The Economics of Competitive Sports

The Economics of Competitive Sports

New Horizons in the Economics of Sport series

Edited by Plácido Rodríguez, Stefan Késenne and Ruud Koning

The essence of any sports contest is competition. The very unpredictability of a sporting outcome distinguishes it from, say, an opera performance. This volume presents a state of the art overview of the economics of competitive sport along two main themes. In the first part, the discussion centers on the organization of sports and competition. The second part deals with the competitive balance, rewards and outcomes of the actual contests.

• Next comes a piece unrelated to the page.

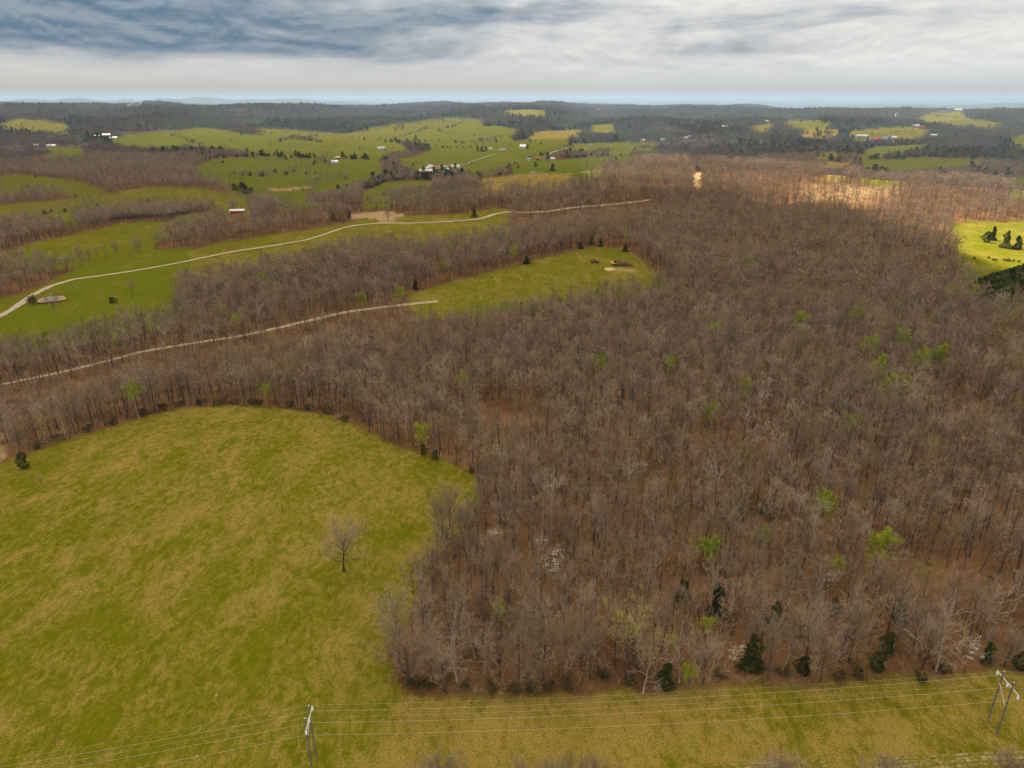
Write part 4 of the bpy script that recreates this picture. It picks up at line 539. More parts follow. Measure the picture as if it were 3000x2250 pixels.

Chapter 4: Where to play first (away or home) in a best-of-two tournament? An analysis from UEFA competitions

Carlos Varela-Quintana, Julio del Corral and Juan Prieto-Rodríguez

Subjects: economics and finance, sports


Home advantage in sport is well documented in the literature. Factors related to the location and venue, and referee’s behaviour for psychological reasons are usually considered to be the causes of home advantage. Many knock-out competitions are set to an odd number of matches. However, in some sports (for example, football, handball and table tennis) the number of matches is even. Thus, the decision to be made is how to choose the venue of the matches since it is usual to play the same number of matches in each venue. Home advantage effect is especially relevant in football where, for instance, 48 per cent of the matches played in the Spanish First Division between seasons 2000–2001 and 2010–11 have been won by the local team, while the away percentage of winning was below 28 per cent. The UEFA has set that the second match has to be played in the best classified venue in the round-robin stage in the UEFA Champions League, but to the best of our knowledge there is no paper that has analysed this issue. This chapter aims to fill this gap in the literature by analysing most best-of-two rounds played in UEFA competitions.